--- START Data extract ---

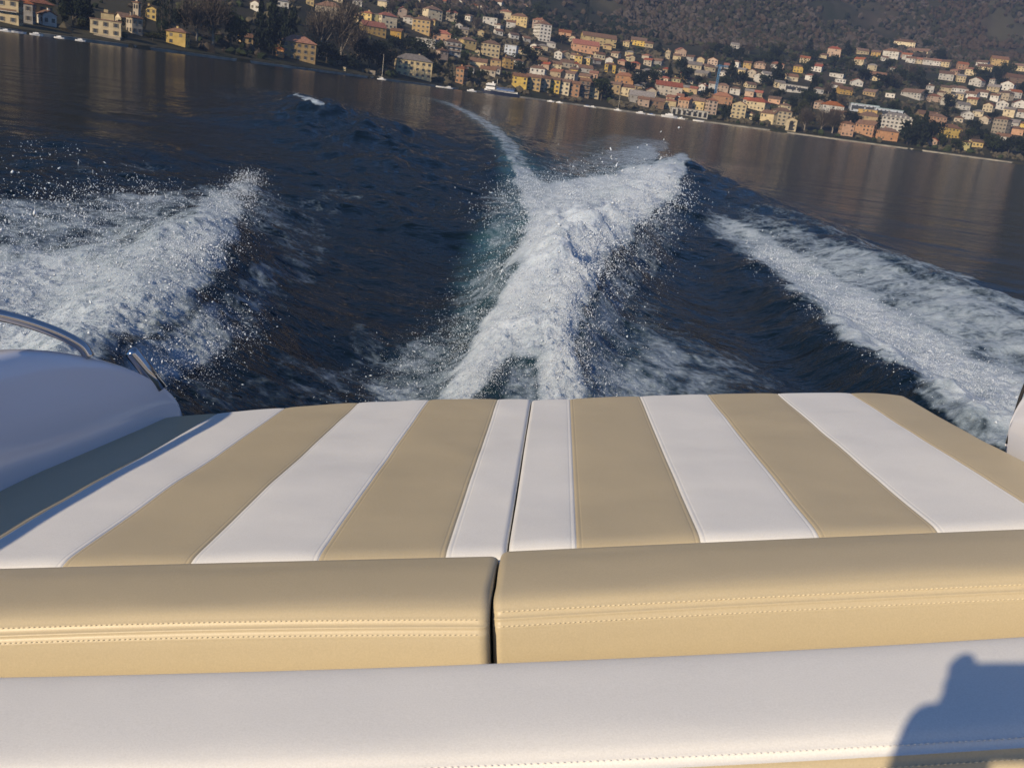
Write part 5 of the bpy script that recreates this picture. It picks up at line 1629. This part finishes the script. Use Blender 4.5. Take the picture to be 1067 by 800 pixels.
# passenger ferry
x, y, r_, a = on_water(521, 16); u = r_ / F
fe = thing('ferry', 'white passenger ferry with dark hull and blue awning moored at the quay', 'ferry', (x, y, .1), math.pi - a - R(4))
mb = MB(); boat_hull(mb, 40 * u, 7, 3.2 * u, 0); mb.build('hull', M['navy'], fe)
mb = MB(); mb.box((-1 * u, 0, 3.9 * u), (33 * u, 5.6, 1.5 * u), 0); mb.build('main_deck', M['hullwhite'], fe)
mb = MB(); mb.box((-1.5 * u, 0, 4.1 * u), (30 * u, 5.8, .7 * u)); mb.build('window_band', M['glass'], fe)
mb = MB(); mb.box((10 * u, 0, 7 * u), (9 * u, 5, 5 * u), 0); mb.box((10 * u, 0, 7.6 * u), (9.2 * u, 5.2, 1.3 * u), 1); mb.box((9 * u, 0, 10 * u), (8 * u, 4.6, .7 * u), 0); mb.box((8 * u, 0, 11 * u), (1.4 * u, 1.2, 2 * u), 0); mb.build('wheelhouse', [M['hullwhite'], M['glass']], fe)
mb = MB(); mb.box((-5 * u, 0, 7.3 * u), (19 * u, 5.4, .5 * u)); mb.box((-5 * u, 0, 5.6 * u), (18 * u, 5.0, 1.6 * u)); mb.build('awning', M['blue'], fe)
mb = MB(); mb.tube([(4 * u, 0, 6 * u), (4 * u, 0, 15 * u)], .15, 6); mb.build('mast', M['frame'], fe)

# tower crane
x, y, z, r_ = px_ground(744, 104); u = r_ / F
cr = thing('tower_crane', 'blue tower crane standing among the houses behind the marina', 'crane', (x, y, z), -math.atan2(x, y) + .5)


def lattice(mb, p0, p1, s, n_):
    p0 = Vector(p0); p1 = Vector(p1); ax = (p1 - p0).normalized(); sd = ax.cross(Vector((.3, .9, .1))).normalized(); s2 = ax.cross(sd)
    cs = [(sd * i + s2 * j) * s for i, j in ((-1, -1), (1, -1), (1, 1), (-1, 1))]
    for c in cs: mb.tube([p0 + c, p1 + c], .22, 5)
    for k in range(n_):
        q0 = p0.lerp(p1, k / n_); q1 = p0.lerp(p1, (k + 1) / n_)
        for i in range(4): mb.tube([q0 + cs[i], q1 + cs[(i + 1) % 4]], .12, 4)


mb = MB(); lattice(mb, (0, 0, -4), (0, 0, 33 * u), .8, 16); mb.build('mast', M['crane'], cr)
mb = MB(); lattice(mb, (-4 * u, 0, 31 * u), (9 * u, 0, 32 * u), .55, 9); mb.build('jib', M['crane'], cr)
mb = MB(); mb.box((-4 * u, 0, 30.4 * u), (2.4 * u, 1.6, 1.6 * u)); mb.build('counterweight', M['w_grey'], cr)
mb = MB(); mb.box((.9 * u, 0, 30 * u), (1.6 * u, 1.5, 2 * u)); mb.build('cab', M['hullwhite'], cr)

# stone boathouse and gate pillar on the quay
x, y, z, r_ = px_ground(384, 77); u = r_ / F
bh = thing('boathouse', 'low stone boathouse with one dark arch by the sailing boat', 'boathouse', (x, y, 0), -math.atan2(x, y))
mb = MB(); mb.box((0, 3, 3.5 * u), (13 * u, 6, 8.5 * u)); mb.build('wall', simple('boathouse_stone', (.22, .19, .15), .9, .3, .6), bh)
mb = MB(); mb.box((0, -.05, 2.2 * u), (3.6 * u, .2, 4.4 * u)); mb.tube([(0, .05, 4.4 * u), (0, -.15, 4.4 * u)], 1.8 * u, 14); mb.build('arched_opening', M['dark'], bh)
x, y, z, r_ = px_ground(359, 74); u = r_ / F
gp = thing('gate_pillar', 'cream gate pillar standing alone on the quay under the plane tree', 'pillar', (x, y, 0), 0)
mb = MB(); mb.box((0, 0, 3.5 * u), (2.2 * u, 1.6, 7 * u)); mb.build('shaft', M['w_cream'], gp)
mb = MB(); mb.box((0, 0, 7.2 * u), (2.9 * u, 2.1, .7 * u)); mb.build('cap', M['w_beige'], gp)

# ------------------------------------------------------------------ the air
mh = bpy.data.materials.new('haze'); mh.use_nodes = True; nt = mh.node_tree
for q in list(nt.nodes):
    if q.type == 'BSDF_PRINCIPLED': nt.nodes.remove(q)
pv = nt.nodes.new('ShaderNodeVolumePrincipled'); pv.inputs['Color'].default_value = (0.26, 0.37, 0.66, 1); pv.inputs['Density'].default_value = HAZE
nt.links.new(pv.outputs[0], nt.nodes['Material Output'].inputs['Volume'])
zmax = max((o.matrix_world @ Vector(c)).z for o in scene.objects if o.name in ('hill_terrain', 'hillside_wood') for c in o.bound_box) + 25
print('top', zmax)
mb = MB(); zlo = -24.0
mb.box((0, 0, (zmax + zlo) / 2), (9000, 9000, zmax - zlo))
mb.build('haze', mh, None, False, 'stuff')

--- END Data extract ---

**Your objective**
From the material above, copy everything exactly but the pictures.

**The solution**
Write part 5 of the bpy script that recreates this picture. It picks up at line 1629. This part finishes the script. Use Blender 4.5. Take the picture to be 1067 by 800 pixels.
# passenger ferry
x, y, r_, a = on_water(521, 16); u = r_ / F
fe = thing('ferry', 'white passenger ferry with dark hull and blue awning moored at the quay', 'ferry', (x, y, .1), math.pi - a - R(4))
mb = MB(); boat_hull(mb, 40 * u, 7, 3.2 * u, 0); mb.build('hull', M['navy'], fe)
mb = MB(); mb.box((-1 * u, 0, 3.9 * u), (33 * u, 5.6, 1.5 * u), 0); mb.build('main_deck', M['hullwhite'], fe)
mb = MB(); mb.box((-1.5 * u, 0, 4.1 * u), (30 * u, 5.8, .7 * u)); mb.build('window_band', M['glass'], fe)
mb = MB(); mb.box((10 * u, 0, 7 * u), (9 * u, 5, 5 * u), 0); mb.box((10 * u, 0, 7.6 * u), (9.2 * u, 5.2, 1.3 * u), 1); mb.box((9 * u, 0, 10 * u), (8 * u, 4.6, .7 * u), 0); mb.box((8 * u, 0, 11 * u), (1.4 * u, 1.2, 2 * u), 0); mb.build('wheelhouse', [M['hullwhite'], M['glass']], fe)
mb = MB(); mb.box((-5 * u, 0, 7.3 * u), (19 * u, 5.4, .5 * u)); mb.box((-5 * u, 0, 5.6 * u), (18 * u, 5.0, 1.6 * u)); mb.build('awning', M['blue'], fe)
mb = MB(); mb.tube([(4 * u, 0, 6 * u), (4 * u, 0, 15 * u)], .15, 6); mb.build('mast', M['frame'], fe)

# tower crane
x, y, z, r_ = px_ground(744, 104); u = r_ / F
cr = thing('tower_crane', 'blue tower crane standing among the houses behind the marina', 'crane', (x, y, z), -math.atan2(x, y) + .5)


def lattice(mb, p0, p1, s, n_):
    p0 = Vector(p0); p1 = Vector(p1); ax = (p1 - p0).normalized(); sd = ax.cross(Vector((.3, .9, .1))).normalized(); s2 = ax.cross(sd)
    cs = [(sd * i + s2 * j) * s for i, j in ((-1, -1), (1, -1), (1, 1), (-1, 1))]
    for c in cs: mb.tube([p0 + c, p1 + c], .22, 5)
    for k in range(n_):
        q0 = p0.lerp(p1, k / n_); q1 = p0.lerp(p1, (k + 1) / n_)
        for i in range(4): mb.tube([q0 + cs[i], q1 + cs[(i + 1) % 4]], .12, 4)


mb = MB(); lattice(mb, (0, 0, -4), (0, 0, 33 * u), .8, 16); mb.build('mast', M['crane'], cr)
mb = MB(); lattice(mb, (-4 * u, 0, 31 * u), (9 * u, 0, 32 * u), .55, 9); mb.build('jib', M['crane'], cr)
mb = MB(); mb.box((-4 * u, 0, 30.4 * u), (2.4 * u, 1.6, 1.6 * u)); mb.build('counterweight', M['w_grey'], cr)
mb = MB(); mb.box((.9 * u, 0, 30 * u), (1.6 * u, 1.5, 2 * u)); mb.build('cab', M['hullwhite'], cr)

# stone boathouse and gate pillar on the quay
x, y, z, r_ = px_ground(384, 77); u = r_ / F
bh = thing('boathouse', 'low stone boathouse with one dark arch by the sailing boat', 'boathouse', (x, y, 0), -math.atan2(x, y))
mb = MB(); mb.box((0, 3, 3.5 * u), (13 * u, 6, 8.5 * u)); mb.build('wall', simple('boathouse_stone', (.22, .19, .15), .9, .3, .6), bh)
mb = MB(); mb.box((0, -.05, 2.2 * u), (3.6 * u, .2, 4.4 * u)); mb.tube([(0, .05, 4.4 * u), (0, -.15, 4.4 * u)], 1.8 * u, 14); mb.build('arched_opening', M['dark'], bh)
x, y, z, r_ = px_ground(359, 74); u = r_ / F
gp = thing('gate_pillar', 'cream gate pillar standing alone on the quay under the plane tree', 'pillar', (x, y, 0), 0)
mb = MB(); mb.box((0, 0, 3.5 * u), (2.2 * u, 1.6, 7 * u)); mb.build('shaft', M['w_cream'], gp)
mb = MB(); mb.box((0, 0, 7.2 * u), (2.9 * u, 2.1, .7 * u)); mb.build('cap', M['w_beige'], gp)

# ------------------------------------------------------------------ the air
mh = bpy.data.materials.new('haze'); mh.use_nodes = True; nt = mh.node_tree
for q in list(nt.nodes):
    if q.type == 'BSDF_PRINCIPLED': nt.nodes.remove(q)
pv = nt.nodes.new('ShaderNodeVolumePrincipled'); pv.inputs['Color'].default_value = (0.26, 0.37, 0.66, 1); pv.inputs['Density'].default_value = HAZE
nt.links.new(pv.outputs[0], nt.nodes['Material Output'].inputs['Volume'])
zmax = max((o.matrix_world @ Vector(c)).z for o in scene.objects if o.name in ('hill_terrain', 'hillside_wood') for c in o.bound_box) + 25
print('top', zmax)
mb = MB(); zlo = -24.0
mb.box((0, 0, (zmax + zlo) / 2), (9000, 9000, zmax - zlo))
mb.build('haze', mh, None, False, 'stuff')